— start Material shown —

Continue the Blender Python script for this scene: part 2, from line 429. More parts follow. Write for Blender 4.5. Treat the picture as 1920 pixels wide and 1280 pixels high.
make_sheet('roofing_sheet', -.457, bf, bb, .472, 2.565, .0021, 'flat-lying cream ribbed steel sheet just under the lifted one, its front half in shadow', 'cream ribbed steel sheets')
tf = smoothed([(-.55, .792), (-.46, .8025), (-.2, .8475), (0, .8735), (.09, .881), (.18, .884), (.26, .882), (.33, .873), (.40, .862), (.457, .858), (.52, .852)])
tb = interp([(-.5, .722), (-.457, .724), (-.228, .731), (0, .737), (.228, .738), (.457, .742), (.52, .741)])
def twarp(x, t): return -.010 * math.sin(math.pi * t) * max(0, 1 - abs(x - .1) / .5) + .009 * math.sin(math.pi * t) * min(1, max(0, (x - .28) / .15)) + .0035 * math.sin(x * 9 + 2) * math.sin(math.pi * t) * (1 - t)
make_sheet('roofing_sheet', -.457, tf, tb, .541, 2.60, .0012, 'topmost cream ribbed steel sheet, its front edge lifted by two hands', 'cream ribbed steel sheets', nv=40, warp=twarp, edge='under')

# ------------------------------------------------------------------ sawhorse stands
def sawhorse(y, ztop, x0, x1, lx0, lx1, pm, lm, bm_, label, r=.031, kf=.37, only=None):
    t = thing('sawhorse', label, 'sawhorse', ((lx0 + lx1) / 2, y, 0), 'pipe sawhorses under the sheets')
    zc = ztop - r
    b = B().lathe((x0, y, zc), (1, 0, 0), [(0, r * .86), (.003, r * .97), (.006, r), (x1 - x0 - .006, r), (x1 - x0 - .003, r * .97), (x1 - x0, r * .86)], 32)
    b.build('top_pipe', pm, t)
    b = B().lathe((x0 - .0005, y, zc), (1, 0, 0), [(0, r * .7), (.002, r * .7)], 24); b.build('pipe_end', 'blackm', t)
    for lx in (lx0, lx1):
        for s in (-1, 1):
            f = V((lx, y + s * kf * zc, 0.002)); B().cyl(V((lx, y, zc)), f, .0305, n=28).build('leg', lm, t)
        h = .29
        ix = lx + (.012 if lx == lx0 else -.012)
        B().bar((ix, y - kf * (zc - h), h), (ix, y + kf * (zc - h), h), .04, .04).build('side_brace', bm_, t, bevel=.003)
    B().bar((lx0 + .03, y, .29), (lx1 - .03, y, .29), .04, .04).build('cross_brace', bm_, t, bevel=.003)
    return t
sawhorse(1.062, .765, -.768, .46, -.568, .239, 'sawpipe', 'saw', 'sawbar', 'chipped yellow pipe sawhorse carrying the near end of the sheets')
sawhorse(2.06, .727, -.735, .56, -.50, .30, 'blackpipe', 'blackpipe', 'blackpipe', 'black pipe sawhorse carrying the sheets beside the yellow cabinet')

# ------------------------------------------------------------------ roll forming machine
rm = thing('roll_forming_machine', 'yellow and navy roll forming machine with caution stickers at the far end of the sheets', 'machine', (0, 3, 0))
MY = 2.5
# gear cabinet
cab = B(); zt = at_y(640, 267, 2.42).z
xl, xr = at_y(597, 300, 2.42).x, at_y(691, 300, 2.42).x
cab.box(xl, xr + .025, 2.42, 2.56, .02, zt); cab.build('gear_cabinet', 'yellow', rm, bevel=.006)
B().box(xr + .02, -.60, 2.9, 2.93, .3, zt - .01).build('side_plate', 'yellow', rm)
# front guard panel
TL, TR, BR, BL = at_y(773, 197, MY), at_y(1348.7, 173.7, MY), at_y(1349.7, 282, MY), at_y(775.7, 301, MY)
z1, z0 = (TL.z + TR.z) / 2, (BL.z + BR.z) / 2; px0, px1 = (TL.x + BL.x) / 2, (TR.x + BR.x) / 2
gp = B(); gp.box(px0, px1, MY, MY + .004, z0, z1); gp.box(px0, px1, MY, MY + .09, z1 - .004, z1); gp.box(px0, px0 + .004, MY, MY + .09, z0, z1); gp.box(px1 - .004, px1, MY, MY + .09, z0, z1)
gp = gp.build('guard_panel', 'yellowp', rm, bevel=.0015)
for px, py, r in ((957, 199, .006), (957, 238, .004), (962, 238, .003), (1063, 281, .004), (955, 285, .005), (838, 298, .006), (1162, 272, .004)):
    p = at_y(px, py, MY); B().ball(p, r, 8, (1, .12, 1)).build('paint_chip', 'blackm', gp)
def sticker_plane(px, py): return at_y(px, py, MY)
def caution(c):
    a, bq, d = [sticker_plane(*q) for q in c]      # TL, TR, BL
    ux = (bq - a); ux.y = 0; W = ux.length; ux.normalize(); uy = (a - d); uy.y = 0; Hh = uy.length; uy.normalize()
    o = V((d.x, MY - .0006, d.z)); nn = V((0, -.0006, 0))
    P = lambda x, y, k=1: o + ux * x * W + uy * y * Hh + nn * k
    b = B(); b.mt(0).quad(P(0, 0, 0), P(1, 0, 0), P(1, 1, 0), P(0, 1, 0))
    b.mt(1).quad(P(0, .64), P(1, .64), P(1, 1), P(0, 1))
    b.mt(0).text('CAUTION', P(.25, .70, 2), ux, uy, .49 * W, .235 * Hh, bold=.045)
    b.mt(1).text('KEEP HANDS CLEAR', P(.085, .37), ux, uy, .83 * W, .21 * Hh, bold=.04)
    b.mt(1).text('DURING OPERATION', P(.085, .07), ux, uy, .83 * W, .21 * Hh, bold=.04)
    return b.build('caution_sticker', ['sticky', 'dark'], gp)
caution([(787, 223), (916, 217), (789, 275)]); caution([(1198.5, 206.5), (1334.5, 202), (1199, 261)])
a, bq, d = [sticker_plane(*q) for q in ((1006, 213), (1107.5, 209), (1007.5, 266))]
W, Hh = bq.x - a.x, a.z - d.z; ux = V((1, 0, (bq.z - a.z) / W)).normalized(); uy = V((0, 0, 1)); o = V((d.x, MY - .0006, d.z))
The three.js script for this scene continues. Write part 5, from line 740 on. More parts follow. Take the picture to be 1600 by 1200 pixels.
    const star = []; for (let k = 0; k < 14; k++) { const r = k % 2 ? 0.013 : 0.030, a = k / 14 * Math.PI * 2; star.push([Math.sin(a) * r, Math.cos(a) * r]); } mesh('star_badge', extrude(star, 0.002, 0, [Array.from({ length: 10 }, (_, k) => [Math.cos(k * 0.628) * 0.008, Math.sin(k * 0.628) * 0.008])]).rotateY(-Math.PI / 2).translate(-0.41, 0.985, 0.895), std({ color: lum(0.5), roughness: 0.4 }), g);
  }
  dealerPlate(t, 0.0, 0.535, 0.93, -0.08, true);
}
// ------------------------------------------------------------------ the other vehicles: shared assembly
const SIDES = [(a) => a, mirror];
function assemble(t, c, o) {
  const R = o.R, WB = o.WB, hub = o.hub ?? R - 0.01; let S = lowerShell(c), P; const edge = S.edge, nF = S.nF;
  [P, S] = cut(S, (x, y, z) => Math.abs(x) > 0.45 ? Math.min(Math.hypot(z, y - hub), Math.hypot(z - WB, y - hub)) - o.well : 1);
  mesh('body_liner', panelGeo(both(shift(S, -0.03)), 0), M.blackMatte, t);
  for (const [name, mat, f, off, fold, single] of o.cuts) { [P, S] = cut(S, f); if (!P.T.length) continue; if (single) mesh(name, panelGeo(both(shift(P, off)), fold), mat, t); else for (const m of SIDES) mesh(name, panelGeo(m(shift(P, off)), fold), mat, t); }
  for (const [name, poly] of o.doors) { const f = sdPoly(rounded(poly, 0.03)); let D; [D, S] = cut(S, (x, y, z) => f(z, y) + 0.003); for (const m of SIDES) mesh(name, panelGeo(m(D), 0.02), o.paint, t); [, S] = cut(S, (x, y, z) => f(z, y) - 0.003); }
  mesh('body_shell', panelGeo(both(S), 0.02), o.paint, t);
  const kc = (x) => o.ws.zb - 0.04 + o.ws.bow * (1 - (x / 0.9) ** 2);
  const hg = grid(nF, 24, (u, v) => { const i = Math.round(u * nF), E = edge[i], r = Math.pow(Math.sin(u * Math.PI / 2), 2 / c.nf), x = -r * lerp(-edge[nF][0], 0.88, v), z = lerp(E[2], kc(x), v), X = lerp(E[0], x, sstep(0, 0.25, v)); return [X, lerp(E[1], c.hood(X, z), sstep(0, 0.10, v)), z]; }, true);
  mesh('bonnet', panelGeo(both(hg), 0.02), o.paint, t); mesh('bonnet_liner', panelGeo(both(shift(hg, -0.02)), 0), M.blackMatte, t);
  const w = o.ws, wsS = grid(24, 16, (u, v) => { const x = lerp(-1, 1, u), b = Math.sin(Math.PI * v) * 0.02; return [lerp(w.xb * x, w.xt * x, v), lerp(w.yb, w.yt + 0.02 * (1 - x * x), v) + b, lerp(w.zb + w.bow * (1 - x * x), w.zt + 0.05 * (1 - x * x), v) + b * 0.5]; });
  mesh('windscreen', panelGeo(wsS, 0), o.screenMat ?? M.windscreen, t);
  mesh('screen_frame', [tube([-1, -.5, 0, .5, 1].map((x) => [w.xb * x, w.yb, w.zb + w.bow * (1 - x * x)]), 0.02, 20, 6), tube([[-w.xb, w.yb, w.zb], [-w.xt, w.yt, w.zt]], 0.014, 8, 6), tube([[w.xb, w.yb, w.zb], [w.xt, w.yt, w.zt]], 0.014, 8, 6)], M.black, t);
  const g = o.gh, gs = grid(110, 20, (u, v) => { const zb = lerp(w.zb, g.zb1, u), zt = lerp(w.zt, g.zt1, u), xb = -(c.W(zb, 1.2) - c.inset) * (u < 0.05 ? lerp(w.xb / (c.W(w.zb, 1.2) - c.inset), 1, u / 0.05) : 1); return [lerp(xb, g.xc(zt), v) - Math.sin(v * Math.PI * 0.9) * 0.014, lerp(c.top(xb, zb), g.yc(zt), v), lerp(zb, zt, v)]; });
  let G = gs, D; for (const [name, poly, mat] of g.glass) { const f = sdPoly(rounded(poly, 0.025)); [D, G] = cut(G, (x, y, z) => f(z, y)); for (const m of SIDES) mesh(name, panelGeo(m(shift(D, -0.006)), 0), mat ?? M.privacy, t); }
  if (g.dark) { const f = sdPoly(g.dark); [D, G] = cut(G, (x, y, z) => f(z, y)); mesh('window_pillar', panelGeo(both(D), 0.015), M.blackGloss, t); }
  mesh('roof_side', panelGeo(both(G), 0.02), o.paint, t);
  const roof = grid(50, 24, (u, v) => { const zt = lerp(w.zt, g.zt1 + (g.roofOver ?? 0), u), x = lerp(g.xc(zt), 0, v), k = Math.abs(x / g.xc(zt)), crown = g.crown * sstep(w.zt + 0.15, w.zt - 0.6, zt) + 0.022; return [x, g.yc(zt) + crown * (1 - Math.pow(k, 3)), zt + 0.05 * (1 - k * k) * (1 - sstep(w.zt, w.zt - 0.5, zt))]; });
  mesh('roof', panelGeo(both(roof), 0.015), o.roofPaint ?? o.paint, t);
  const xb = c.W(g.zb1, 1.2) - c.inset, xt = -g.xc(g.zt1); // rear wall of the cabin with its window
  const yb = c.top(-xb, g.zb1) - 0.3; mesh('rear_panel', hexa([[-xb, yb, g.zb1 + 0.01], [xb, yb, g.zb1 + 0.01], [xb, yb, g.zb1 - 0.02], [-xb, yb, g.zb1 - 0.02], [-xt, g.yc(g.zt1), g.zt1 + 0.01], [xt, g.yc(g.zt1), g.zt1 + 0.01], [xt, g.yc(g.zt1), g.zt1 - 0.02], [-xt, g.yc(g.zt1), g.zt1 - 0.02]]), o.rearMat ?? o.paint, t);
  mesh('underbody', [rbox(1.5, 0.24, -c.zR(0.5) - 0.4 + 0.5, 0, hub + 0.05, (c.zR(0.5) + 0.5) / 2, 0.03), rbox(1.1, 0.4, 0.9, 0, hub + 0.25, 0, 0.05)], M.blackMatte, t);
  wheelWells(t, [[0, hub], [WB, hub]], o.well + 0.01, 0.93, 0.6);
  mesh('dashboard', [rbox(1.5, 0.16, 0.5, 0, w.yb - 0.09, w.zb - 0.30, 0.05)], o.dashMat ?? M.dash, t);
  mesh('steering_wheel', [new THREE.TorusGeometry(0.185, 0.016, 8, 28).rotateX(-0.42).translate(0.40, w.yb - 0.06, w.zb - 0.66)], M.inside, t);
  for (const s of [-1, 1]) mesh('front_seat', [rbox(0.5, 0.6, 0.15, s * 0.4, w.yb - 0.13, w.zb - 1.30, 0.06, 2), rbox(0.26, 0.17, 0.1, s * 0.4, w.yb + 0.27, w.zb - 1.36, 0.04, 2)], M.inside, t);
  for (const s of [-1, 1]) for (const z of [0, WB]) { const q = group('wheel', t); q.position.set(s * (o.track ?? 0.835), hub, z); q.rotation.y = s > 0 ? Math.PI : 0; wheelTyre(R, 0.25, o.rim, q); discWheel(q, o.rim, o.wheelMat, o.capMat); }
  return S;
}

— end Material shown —

The problem: Look at the material above and copy, word for word, its lines from the first through the one containing "nv=40, warp=twarp, edge='under')".

Problem solution:
Continue the Blender Python script for this scene: part 2, from line 429. More parts follow. Write for Blender 4.5. Treat the picture as 1920 pixels wide and 1280 pixels high.
make_sheet('roofing_sheet', -.457, bf, bb, .472, 2.565, .0021, 'flat-lying cream ribbed steel sheet just under the lifted one, its front half in shadow', 'cream ribbed steel sheets')
tf = smoothed([(-.55, .792), (-.46, .8025), (-.2, .8475), (0, .8735), (.09, .881), (.18, .884), (.26, .882), (.33, .873), (.40, .862), (.457, .858), (.52, .852)])
tb = interp([(-.5, .722), (-.457, .724), (-.228, .731), (0, .737), (.228, .738), (.457, .742), (.52, .741)])
def twarp(x, t): return -.010 * math.sin(math.pi * t) * max(0, 1 - abs(x - .1) / .5) + .009 * math.sin(math.pi * t) * min(1, max(0, (x - .28) / .15)) + .0035 * math.sin(x * 9 + 2) * math.sin(math.pi * t) * (1 - t)
make_sheet('roofing_sheet', -.457, tf, tb, .541, 2.60, .0012, 'topmost cream ribbed steel sheet, its front edge lifted by two hands', 'cream ribbed steel sheets', nv=40, warp=twarp, edge='under')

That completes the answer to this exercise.